Lamola notes the expectation of the SAA Board that the business rescue plan be restructured to accommodate its no-restart command and said that funding given to Mango should not be allocated to working capital.

Sono responded on Thursday 4 November saying that his understanding has always been that the R 819m bailout would include a Mango resuscitation.

To avoid confusion, he noted to the SAA Board that Mango’s business, like any airline, is to fly passengers and generate revenue from such activities. Sono is of the opinion that Mango has a good chance to cover its overheads.

Not anymore.

If Mango is mothballed for much longer, it risks losing its Air Operator’s Certificate, key route rights that it has acquired like Johannesburg to Zanzibar and, reportedly, Johannesburg to Mauritius among others.

It would also have to shed most, if not all of its staff, defeating the purpose of business rescue.

There is also the question of the R183 million in un-flown tickets that were to be converted into vouchers for already irate customers.

Furthermore, Sono points out that attracting investors would become more challenging, and that an operating airline is worth more than a mothballed entity. After all, the longer the wait, the more costly the restart.

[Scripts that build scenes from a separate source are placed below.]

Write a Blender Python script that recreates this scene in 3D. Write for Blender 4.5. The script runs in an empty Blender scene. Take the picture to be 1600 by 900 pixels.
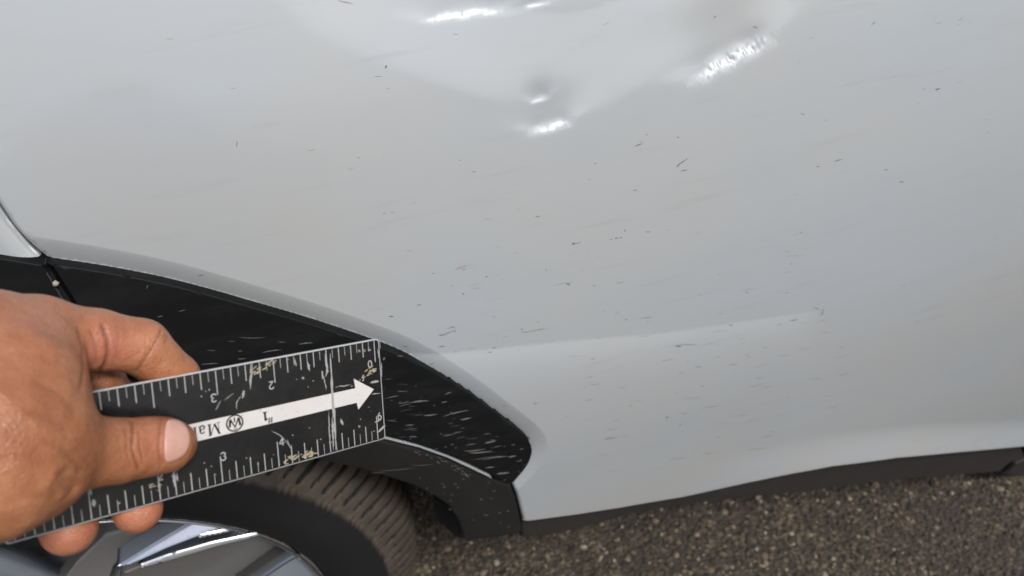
import bpy, bmesh, math, random
import numpy as np
from mathutils import Vector, Matrix
from mathutils.geometry import delaunay_2d_cdt

S = bpy.context.scene
COL = S.collection
rng = np.random.default_rng(7)
random.seed(7)

# ------------------------------------------------------------------ camera
F = 1200.0                                   # focal length in pixels of a 1600 px wide picture
CAM = np.array([.324, -.433, 1.12])
def cam_axes(p, y, r):
    p, y, r = map(math.radians, (p, y, r))
    fwd = np.array([math.sin(y)*math.cos(p), math.cos(y)*math.cos(p), -math.sin(p)])
    right = np.array([math.cos(y), -math.sin(y), 0.]); down = np.cross(fwd, right)
    return np.array([math.cos(r)*right+math.sin(r)*down, -math.sin(r)*right+math.cos(r)*down, fwd])
AX = cam_axes(42.7, 15., 3.5)
cd = bpy.data.cameras.new('camera'); cam = bpy.data.objects.new('camera', cd); COL.objects.link(cam)
cd.sensor_width = 36; cd.lens = 36*F/1600; cd.clip_start = .01; cd.clip_end = 500
M = Matrix.Identity(4)
for i in range(3):
    M[i][0], M[i][1], M[i][2], M[i][3] = AX[0][i], -AX[1][i], -AX[2][i], CAM[i]
cam.matrix_world = M
S.camera = cam
cd.dof.use_dof = True; cd.dof.focus_distance = .44; cd.dof.aperture_fstop = 10

# ------------------------------------------------------------------ daylight
SUN_EL, SUN_AZ = 55., 156.                   # degrees; azimuth from +Y towards +X (the camera side is -Y)
e, a = math.radians(SUN_EL), math.radians(SUN_AZ)
SUN = np.array([math.cos(e)*math.sin(a), math.cos(e)*math.cos(a), math.sin(e)])
W = bpy.data.worlds.new("World"); S.world = W; W.use_nodes = True
wt = W.node_tree
sky = wt.nodes.new('ShaderNodeTexSky'); sky.sky_type = 'NISHITA'; sky.sun_disc = False
sky.sun_elevation = e; sky.sun_rotation = a
sky.air_density = 1.0; sky.dust_density = 4.0; sky.ozone_density = 1.0
wt.links.new(sky.outputs[0], wt.nodes['Background'].inputs[0])
wt.nodes['Background'].inputs[1].default_value = .085
sl = bpy.data.lights.new('sun', 'SUN'); sl.energy = 1.5; sl.angle = math.radians(11); sl.color = (1, .975, .94)
so = bpy.data.objects.new('sun', sl); COL.objects.link(so)
so.rotation_euler = Vector(SUN).to_track_quat('Z', 'Y').to_euler(); so.location = Vector(SUN)*20
vs = S.view_settings
S.display_settings.display_device = 'sRGB'
vs.view_transform = 'Standard'; vs.look = 'None'; vs.gamma = 1; vs.use_curve_mapping = False
vs.exposure = .66
S.cycles.max_bounces = 8

# ------------------------------------------------------------------ helpers
def px_ray(px):
    px = np.atleast_2d(np.asarray(px, float))
    return np.stack([(px[:, 0]-800)/F, (px[:, 1]-450)/F, np.ones(len(px))], 1) @ AX
def cam2w(P):                                # camera frame (metres) -> world
    return CAM + np.atleast_2d(P) @ AX
def tag(o, label=None, cat=None, group=None, kind=None):
    if label: o['label'] = label
    if cat: o['category'] = cat
    if group: o['group'] = group
    if kind: o['kind'] = kind
    return o
def empty(name, loc=(0, 0, 0)):
    o = bpy.data.objects.new(name, None); o.location = loc; o.empty_display_size = .05; COL.objects.link(o); return o
def parent_to(o, p):
    if p is not None:
        o.parent = p
        o.matrix_parent_inverse = Matrix.Translation(-Vector(world_loc(p)))
def world_loc(p):
    return np.array(p.location) if p.parent is None else np.array(p.location)*0 + WLOC[p.name]
WLOC = {}
def obj(name, V, Fc, mat, parent=None, smooth=True, normals=None, label=None):
    me = bpy.data.meshes.new(name)
    V = np.asarray(V, float)
    me.from_pydata(V.tolist(), [], Fc.tolist() if isinstance(Fc, np.ndarray) else [tuple(map(int, f)) for f in Fc]); me.update()
    if smooth: me.polygons.foreach_set('use_smooth', [True]*len(me.polygons))
    if normals is not None: me.normals_split_custom_set_from_vertices([tuple(n) for n in normals])
    me.materials.append(mat)
    o = bpy.data.objects.new(name, me); COL.objects.link(o)
    if parent is not None: o.parent = parent        # parents sit at the origin or hold world coordinates
    if label: o['label'] = label
    return o
class MB:
    def __init__(s): s.V = []; s.F = []
    def add(s, V, Fc):
        b = len(s.V); s.V += [tuple(v) for v in V]; s.F += [tuple(i+b for i in f) for f in Fc]
    def build(s, name, mat, parent=None, smooth=True, label=None): return obj(name, s.V, s.F, mat, parent, smooth, None, label)
def sstep(x, a, b):
    t = np.clip((x-a)/(b-a), 0, 1); return t*t*(3-2*t)
def dist_poly(P, L, closed=False):
    L = np.asarray(L, float); A = L if closed else L[:-1]; B = np.roll(L, -1, 0) if closed else L[1:]
    d = np.full(len(P), 1e9)
    for p, q in zip(A, B):
        v = q-p; t = np.clip(((P-p) @ v)/max(v @ v, 1e-18), 0, 1)
        d = np.minimum(d, np.hypot(*(P-p-t[:, None]*v).T))
    return d
def inside(P, L):
    L = np.asarray(L, float); r = np.zeros(len(P), bool); q = L[-1]
    for p in L:
        if p[1] != q[1]:
            c = (p[1] > P[:, 1]) != (q[1] > P[:, 1])
            r ^= c & (P[:, 0] < (q[0]-p[0])*(P[:, 1]-p[1])/(q[1]-p[1])+p[0])
        q = p
    return r
def spline(L, step, closed=False):           # Catmull-Rom through the points, resampled evenly
    L = np.asarray(L, float); n = len(L); out = []
    rngs = range(n if closed else n-1)
    for i in rngs:
        if closed: p = [L[(i+k-1) % n] for k in range(4)]
        else: p = [L[max(i-1, 0)], L[i], L[i+1], L[min(i+2, n-1)]]
        m = max(2, int(np.linalg.norm(p[2]-p[1])/step)+1)
        for t in np.arange(m)/m:
            out.append(.5*((2*p[1])+(p[2]-p[0])*t+(2*p[0]-5*p[1]+4*p[2]-p[3])*t*t+(3*p[1]-p[0]-3*p[2]+p[3])*t**3))
    if not closed: out.append(L[-1])
    return np.array(out)
def resample(L, step):
    out = []
    n = len(L)
    for i in range(n):
        a, b = np.asarray(L[i], float), np.asarray(L[(i+1) % n], float)
        m = max(1, int(np.linalg.norm(b-a)/step))
        for t in np.arange(m)/m: out.append(a+(b-a)*t)
    return np.array(out)

# ------------------------------------------------------------------ materials
def mat(name, base=(.5, .5, .5), rough=.5, metal=0., coat=0., coat_rough=.03, spec=.5):
    m = bpy.data.materials.new(name); m.use_nodes = True; b = m.node_tree.nodes['Principled BSDF']
    b.inputs['Base Color'].default_value = (*base, 1); b.inputs['Roughness'].default_value = rough
    b.inputs['Metallic'].default_value = metal; b.inputs['Coat Weight'].default_value = coat
    b.inputs['Coat Roughness'].default_value = coat_rough; b.inputs['Specular IOR Level'].default_value = spec
    return m, m.node_tree, b
def node(nt, kind, **kw):
    n = nt.nodes.new(kind)
    for k, v in kw.items():
        if k.startswith('i_'): n.inputs[k[2:].replace('_', ' ')].default_value = v
        else: setattr(n, k, v)
    return n
def coords(nt, scale=(1, 1, 1), rot=(0, 0, 0)):
    t = node(nt, 'ShaderNodeTexCoord'); mp = node(nt, 'ShaderNodeMapping')
    mp.inputs['Scale'].default_value = scale; mp.inputs['Rotation'].default_value = rot
    nt.links.new(t.outputs['Object'], mp.inputs[0]); return mp.outputs[0]
def noise(nt, co, scale, detail=4, rough=.55):
    n = node(nt, 'ShaderNodeTexNoise'); n.inputs['Scale'].default_value = scale
    n.inputs['Detail'].default_value = detail; n.inputs['Roughness'].default_value = rough
    nt.links.new(co, n.inputs['Vector']); return n.outputs['Fac']
def ramp(nt, fac, stops):
    r = node(nt, 'ShaderNodeValToRGB'); el = r.color_ramp.elements
    while len(el) < len(stops): el.new(.5)
    for x, (p, c) in zip(el, stops): x.position = p; x.color = (*c, 1) if len(c) == 3 else c
    nt.links.new(fac, r.inputs[0]); return r.outputs[0]
def mixc(nt, fac, a, b, mode='MIX'):
    m = node(nt, 'ShaderNodeMix', data_type='RGBA', blend_type=mode)
    for s, v in ((0, fac), (6, a), (7, b)):
        if hasattr(v, 'is_linked'): nt.links.new(v, m.inputs[s])
        else: m.inputs[s].default_value = v if s == 0 else (*v, 1)
    return m.outputs[2]
def bump(nt, b, h, strength, dist, slot='Normal'):
    n = node(nt, 'ShaderNodeBump'); n.inputs['Strength'].default_value = strength; n.inputs['Distance'].default_value = dist
    nt.links.new(h, n.inputs['Height']); nt.links.new(n.outputs[0], b.inputs[slot]); return n

PAINT, nt, b = mat('silver_paint', (.40, .41, .41), .42, 0, 1., .035)
b.inputs['Metallic'].default_value = .15
co = coords(nt); cs = coords(nt, (.35, 1, 1.9), (0, math.radians(-8), 0))
d1 = ramp(nt, noise(nt, cs, 9, 6, .7), [(.35, (0, 0, 0)), (.75, (1, 1, 1))])
d2 = ramp(nt, noise(nt, coords(nt, (.22, 1, 2.6), (0, math.radians(-9), 0)), 42, 4, .6), [(.60, (0, 0, 0)), (.78, (1, 1, 1))])
c = mixc(nt, d1, (.455, .50, .53), (.435, .47, .485))
k = node(nt, 'ShaderNodeMath', operation='MULTIPLY'); k.inputs[1].default_value = .2; nt.links.new(d2, k.inputs[0])
d3 = ramp(nt, noise(nt, coords(nt, (1, 1, 1.5)), 4.5, 3, .5), [(.38, (0, 0, 0)), (.66, (1, 1, 1))])
c = mixc(nt, d3, c, (.465, .485, .485))
c = mixc(nt, k.outputs[0], c, (.27, .255, .235)); nt.links.new(c, b.inputs['Base Color'])
cr = node(nt, 'ShaderNodeMapRange'); cr.inputs[3].default_value = .03; cr.inputs[4].default_value = .10; nt.links.new(d1, cr.inputs[0]); nt.links.new(cr.outputs[0], b.inputs['Coat Roughness'])
bump(nt, b, noise(nt, co, 380, 3, .55), .11, .0006, 'Coat Normal')        # orange peel

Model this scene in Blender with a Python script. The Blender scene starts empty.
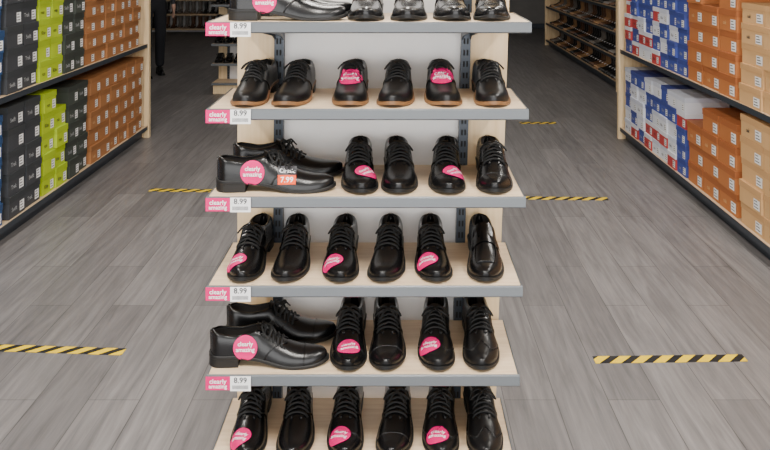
import bpy, math, random
import numpy as np
from mathutils import Vector, Matrix
from mathutils.bvhtree import BVHTree
random.seed(7)
S = bpy.context.scene
COL = S.collection

# ---------------------------------------------------------------- materials
def new_mat(name):
    m = bpy.data.materials.new(name); m.use_nodes = True
    return m, m.node_tree, m.node_tree.nodes["Principled BSDF"]

def mat(name, col, rough=0.5, metal=0.0, spec=0.5, bump=0.0, bscale=200, var=0.0, vscale=8, coat=0.0):
    m, nt, b = new_mat(name)
    b.inputs["Base Color"].default_value = (*col, 1)
    b.inputs["Roughness"].default_value = rough
    b.inputs["Metallic"].default_value = metal
    b.inputs["Specular IOR Level"].default_value = spec
    b.inputs["Coat Weight"].default_value = coat
    tc = nt.nodes.new("ShaderNodeTexCoord")
    if var > 0:
        n = nt.nodes.new("ShaderNodeTexNoise"); n.inputs["Scale"].default_value = vscale
        n.inputs["Detail"].default_value = 4
        r = nt.nodes.new("ShaderNodeValToRGB")
        r.color_ramp.elements[0].position = .3; r.color_ramp.elements[1].position = .7
        r.color_ramp.elements[0].color = (*[c*(1-var) for c in col], 1)
        r.color_ramp.elements[1].color = (*[min(1, c*(1+var)) for c in col], 1)
        nt.links.new(tc.outputs["Object"], n.inputs["Vector"])
        nt.links.new(n.outputs["Fac"], r.inputs["Fac"])
        nt.links.new(r.outputs["Color"], b.inputs["Base Color"])
    if bump > 0:
        n = nt.nodes.new("ShaderNodeTexNoise"); n.inputs["Scale"].default_value = bscale
        bp = nt.nodes.new("ShaderNodeBump"); bp.inputs["Strength"].default_value = bump
        bp.inputs["Distance"].default_value = .001
        nt.links.new(tc.outputs["Object"], n.inputs["Vector"])
        nt.links.new(n.outputs["Fac"], bp.inputs["Height"])
        nt.links.new(bp.outputs["Normal"], b.inputs["Normal"])
    return m

def wood_mat(name, c1, c2, stretch=(18, 18, 1.2), rough=.45):
    m, nt, b = new_mat(name)
    tc = nt.nodes.new("ShaderNodeTexCoord"); mp = nt.nodes.new("ShaderNodeMapping")
    mp.inputs["Scale"].default_value = stretch
    n = nt.nodes.new("ShaderNodeTexNoise"); n.inputs["Scale"].default_value = 3; n.inputs["Detail"].default_value = 6
    r = nt.nodes.new("ShaderNodeValToRGB")
    r.color_ramp.elements[0].position = .3; r.color_ramp.elements[1].position = .7
    r.color_ramp.elements[0].color = (*c1, 1); r.color_ramp.elements[1].color = (*c2, 1)
    nt.links.new(tc.outputs["Object"], mp.inputs["Vector"]); nt.links.new(mp.outputs[0], n.inputs["Vector"])
    nt.links.new(n.outputs["Fac"], r.inputs["Fac"]); nt.links.new(r.outputs["Color"], b.inputs["Base Color"])
    b.inputs["Roughness"].default_value = rough
    return m

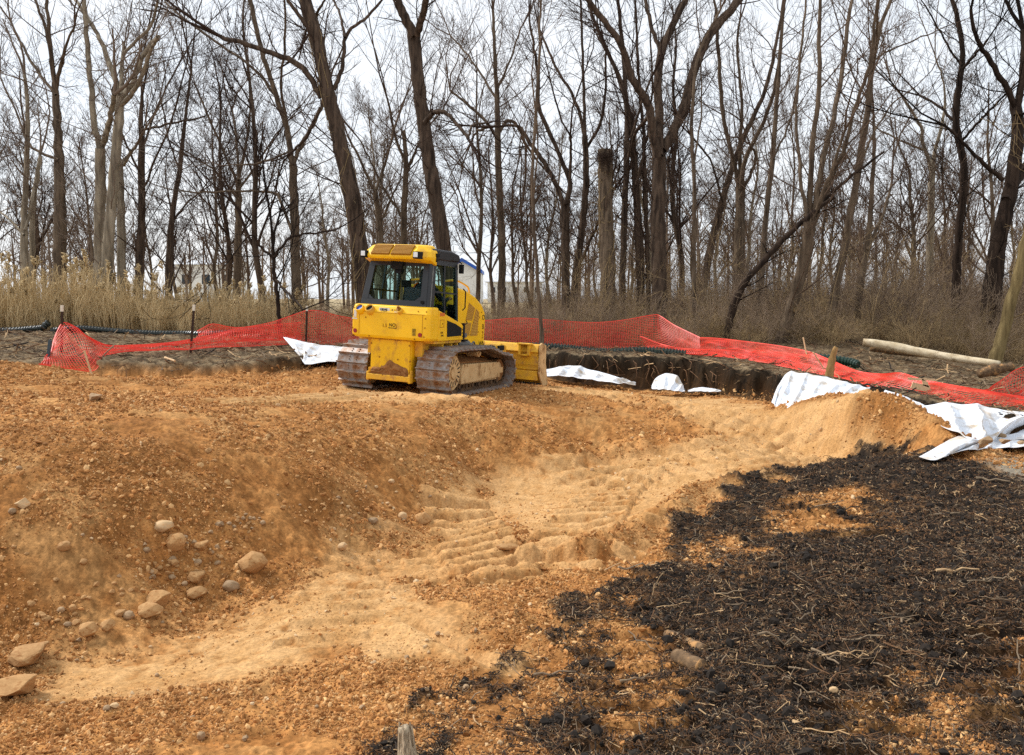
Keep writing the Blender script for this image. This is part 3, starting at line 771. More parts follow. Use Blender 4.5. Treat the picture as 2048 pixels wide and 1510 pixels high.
# --- cab
cab = empty('cab', (0, 0, 0), dz)
RBx, RTx, FBx, FTx = -1.43, -1.23, -.30, -.27       # rear/front, bottom/top
ZB, ZT, WB, WT = 1.585, 2.44, .70, .625
def bar(name, a, c, w, d, m=M_blk, parent=None, bev=.006):
    a, c = np.array(a, float), np.array(c, float); v = c - a; L = np.linalg.norm(v)
    q = Vector(v).to_track_quat('Z', 'Y').to_matrix()
    b = MB(); b.box((0, 0, 0), (w, d, L)); o = b.build(name, m, parent or cab, bev)
    o.matrix_local = Matrix.Translation(Vector((a + c) / 2)) @ q.to_4x4(); return o
for sd in (-1, 1):
    b = MB(); b.tube([(RBx + .03, sd * (WB - .03), ZB), (RTx + .03, sd * (WT - .03), ZT)], .05, 12); b.build('rear_pillar', M_blk, cab, sm=True)
    b = MB(); b.tube([(RBx + .11, sd * (WB - .02), ZB - .02), (RTx + .10, sd * (WT - .015), ZT)], .026, 10); b.build('pillar_strip', M_gry if sd < 0 else M_blk, cab, sm=True)  # right strip coloured grey to paint the vertical highlight on the black pillar
    b = MB(); b.tube([(FBx, sd * (WB - .03), 1.27), (FTx, sd * (WT - .03), ZT)], .045, 10); b.build('front_pillar', M_blk, cab, sm=True)
    yb, yt = sd * WB, sd * WT
    yat = lambda z: sd * (WB + (WT - WB) * (z - ZB) / (ZT - ZB))
    # side door: frame around a tall pane, and a bar across
    def side(poly, name, m, off0, off1):
        b = MB(); V = [(x, yat(z) + sd * off0, z) for x, z in poly] + [(x, yat(z) + sd * off1, z) for x, z in poly]; n = len(poly)
        f = [tuple(range(n)), tuple(range(2 * n - 1, n - 1, -1))] + [((i + 1) % n, i, n + i, n + (i + 1) % n) for i in range(n)]
        return b.add(V, f).build(name, m, cab)
    side([(-1.30, 1.62), (-1.12, 2.43), (-1.05, 2.43), (-1.21, 1.60)], 'door_post', M_blk, -.03, .008)
    side([(-1.32, 1.52), (-.30, 1.22), (-.30, 1.32), (-1.30, 1.63)], 'door_sill', M_blk, -.03, .012)
    side([(-1.22, 1.60), (-.33, 1.31), (-.30, 2.36), (-1.10, 2.38)], 'door_glass', M_gls2, -.012, -.006)
    side([(-1.17, 1.86), (-.32, 1.83), (-.32, 1.86), (-1.165, 1.89)], 'door_bar', M_blk, -.03, .006)
    side([(-.84, 1.5), (-.80, 1.49), (-.72, 2.38), (-.76, 2.38)], 'door_bar', M_blk, -.03, .004)
    side([(-1.12, 2.36), (-.28, 2.34), (-.28, 2.45), (-1.12, 2.45)], 'door_header', M_blk, -.04, .008)
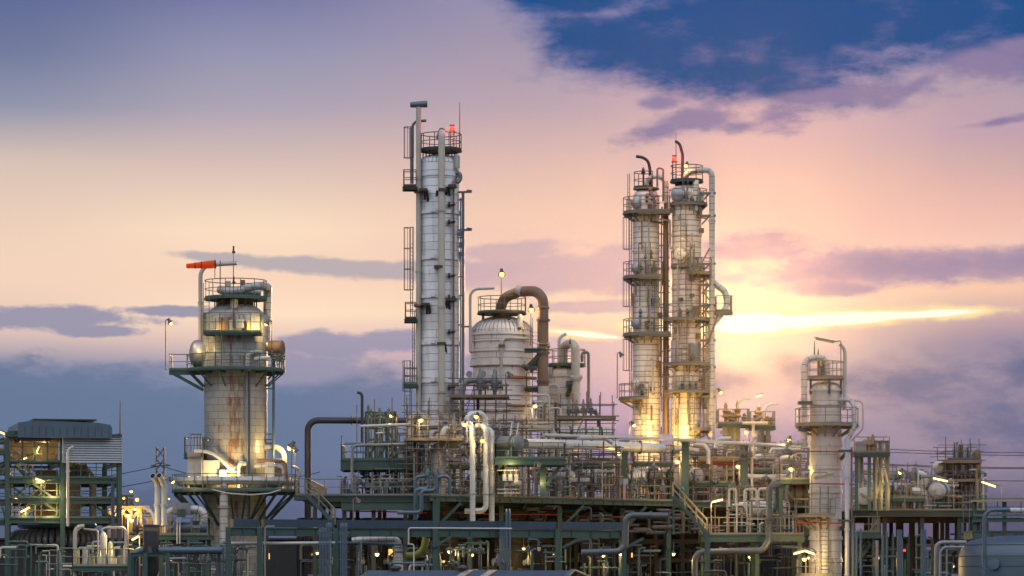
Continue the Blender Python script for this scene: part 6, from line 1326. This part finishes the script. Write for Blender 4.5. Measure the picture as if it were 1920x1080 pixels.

Sono notes, visibly irritated in tone, that there has been no sufficient rationale provided by SAA nor the ultimate shareholder, Public Enterprises, why a restart would be more risky than the current, grounded status quo.

Mango will be meeting with creditors on Friday 5 November and Sono noted that the correspondence noting SAA’s position will be made available to all stakeholders.

In addition, he requested an urgent response from SAA.